Doch damit nicht genug. Die Industrie von Gauteng, die zehn Prozent des afrikanischen Sozialprodukts erwirtschaftet, reinigt ihre Abwässer völlig unzureichend, zwei Drittel der kommunalen Kläranlagen sind überlastet und die veralteten Anlagen erfassen manche Giftstoffe erst gar nicht. Außerdem geraten viele Nährstoffe wie zum Beispiel Phosphate, in Flüsse und Stauseen. Dort schaffen sie ein ideales Klima für die Blüte der gefürchteten Blaualgen.

Tödliches Algengift

"Blaualgen sind giftig", erklärt Peter Ashton. "Ihr Gift, das konventionellen Kläranlagen widersteht, kann Gen- und Zellstrukturen verändern. Es erzeugt in Versuchstieren regelmäßig Leberkrebs und bedroht auch die menschliche Gesundheit massiv."

Dieses Gift – es heißt Mikrozystin – werde bei Schadstoffmessungen nur selten erfasst, berichtet Anthony Turton, ein Freund und Kollege Ashtons. Warum solle man etwas messen, laute die gängige Meinung, wenn man es mit gängigen Methoden doch nicht aus dem Wasser entfernen könne. Ein Problem werde so verdrängt, kritisiert Turton, das tatsächlich höchster Aufmerksamkeit bedürfe: "In Ländern wie Finnland hält man schon zehn Mikrogramm Mikrozystin pro Liter Wasser für bedenklich. Im Wasser unserer Stauseen aber werden bis zu 16.000 Mikrogramm pro Liter gefunden – mit steigender Tendenz."

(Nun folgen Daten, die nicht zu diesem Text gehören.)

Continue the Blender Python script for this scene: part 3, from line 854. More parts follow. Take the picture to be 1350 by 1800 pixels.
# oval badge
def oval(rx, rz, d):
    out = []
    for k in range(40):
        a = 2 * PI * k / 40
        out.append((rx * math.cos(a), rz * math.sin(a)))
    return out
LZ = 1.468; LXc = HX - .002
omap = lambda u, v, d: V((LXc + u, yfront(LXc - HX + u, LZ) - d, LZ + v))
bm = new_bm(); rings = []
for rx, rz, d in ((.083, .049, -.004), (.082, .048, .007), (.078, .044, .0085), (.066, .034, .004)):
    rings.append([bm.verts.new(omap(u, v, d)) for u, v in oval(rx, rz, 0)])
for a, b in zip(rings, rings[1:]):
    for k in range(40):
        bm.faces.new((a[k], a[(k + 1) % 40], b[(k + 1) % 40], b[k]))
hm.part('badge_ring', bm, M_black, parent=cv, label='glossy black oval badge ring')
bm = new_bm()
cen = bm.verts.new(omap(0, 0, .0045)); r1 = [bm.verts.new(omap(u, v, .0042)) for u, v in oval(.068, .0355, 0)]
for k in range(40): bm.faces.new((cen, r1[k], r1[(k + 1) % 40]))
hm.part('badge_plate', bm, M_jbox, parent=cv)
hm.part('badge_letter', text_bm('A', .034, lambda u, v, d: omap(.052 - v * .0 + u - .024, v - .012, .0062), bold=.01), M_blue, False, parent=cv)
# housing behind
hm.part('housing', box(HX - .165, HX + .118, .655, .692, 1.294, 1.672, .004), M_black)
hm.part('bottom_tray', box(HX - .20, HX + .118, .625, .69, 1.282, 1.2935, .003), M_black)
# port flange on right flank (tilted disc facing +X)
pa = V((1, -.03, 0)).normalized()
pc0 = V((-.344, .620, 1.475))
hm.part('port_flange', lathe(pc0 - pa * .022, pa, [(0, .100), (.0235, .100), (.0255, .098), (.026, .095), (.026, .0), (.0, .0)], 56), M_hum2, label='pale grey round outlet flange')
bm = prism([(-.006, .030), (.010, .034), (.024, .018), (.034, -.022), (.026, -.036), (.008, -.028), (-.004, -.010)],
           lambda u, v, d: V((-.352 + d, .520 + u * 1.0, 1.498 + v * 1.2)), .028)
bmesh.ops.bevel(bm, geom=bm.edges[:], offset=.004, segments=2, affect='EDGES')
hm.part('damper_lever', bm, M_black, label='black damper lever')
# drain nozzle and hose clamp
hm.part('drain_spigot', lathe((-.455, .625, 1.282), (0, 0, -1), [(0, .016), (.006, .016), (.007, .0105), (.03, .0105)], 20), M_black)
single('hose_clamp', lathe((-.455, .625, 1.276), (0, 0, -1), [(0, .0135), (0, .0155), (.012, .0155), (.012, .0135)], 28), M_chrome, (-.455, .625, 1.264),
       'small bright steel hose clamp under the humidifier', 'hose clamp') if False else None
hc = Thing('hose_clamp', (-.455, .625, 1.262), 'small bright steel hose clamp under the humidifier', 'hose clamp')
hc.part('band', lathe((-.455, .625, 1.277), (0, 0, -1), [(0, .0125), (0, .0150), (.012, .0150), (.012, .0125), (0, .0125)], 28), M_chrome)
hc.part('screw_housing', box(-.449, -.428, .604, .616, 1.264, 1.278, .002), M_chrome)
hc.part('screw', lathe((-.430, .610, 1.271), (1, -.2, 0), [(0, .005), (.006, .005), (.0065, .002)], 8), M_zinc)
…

Weil er die Öffentlichkeit informiert, wurde Turton inzwischen von seinem Arbeitgeber, dem CSIR, gefeuert. Doch die dramatische Wassersituation am Vaal kann Südafrikas Regierung nicht länger verheimlichen. Sie tritt, gnadenlos, immer deutlicher zutage. So sind jetzt im Olifant River im Norden des Landes zahlreiche Krokodile an Mikrozystin gestorben. Fachleute vermuten, dass sie das Gift aus kranken Fischen in ihrem Körper angereichert haben.

Vertuschen oder Handeln?

Sorgen über die jetzt zutage tretende Wasserkatastrophe in Südafrika machen sich nicht zuletzt Tausende Landwirte, die Jahr für Jahr Kürbisse, Zucchini, Tafeltrauben und Wein im Milliardenwert nach Westeuropa exportieren – alles bewässert aus den Flüssen des Landes. Aus dem vom Krokodilsterben betroffenen Olifant River zum Beispiel wird eins der größten Bewässerungsgebiete Südafrikas gespeist. Das Wasser aus diesem Gebiet hat die Europäische Union inzwischen massiv beanstandet – "und zwar wegen der hohen Konzentration von Blaualgen dort", berichtet Anthony Turton. Auch die Qualität eines großen Bewässerungsgebiets in der westlichen Kapprovinz bemängelt die EU und stellt damit den größten Teil der südafrikanischen Agrarexporte infrage.

Südafrika müsse auch deshalb sofort wirksame Maßnahmen gegen die Vergiftung seines Wassers ergreifen – fordern Wissenschaftler wie Anthony Turton und Peter Ashton. Aber wie? In den letzten zehn Jahren sind eine Million hoch qualifizierte Fachkräfte ausgewandert, 300 pro Tag. Es gibt nicht einmal mehr genug Ingenieure, Handwerker und Chemiker im Land, um die bestehenden Kläranlagen zu erhalten. Und: Sicher, für die jetzt entdeckten großen Probleme gibt es irgendwo auf der Welt Lösungstechnologien. Aber Südafrika kann sie nicht bezahlen, ein Land, das ja auch noch eine Aidskatastrophe, Massenarbeitslosigkeit, eine Energiekrise und die Fußball-WM 2010 zu bewältigen hat.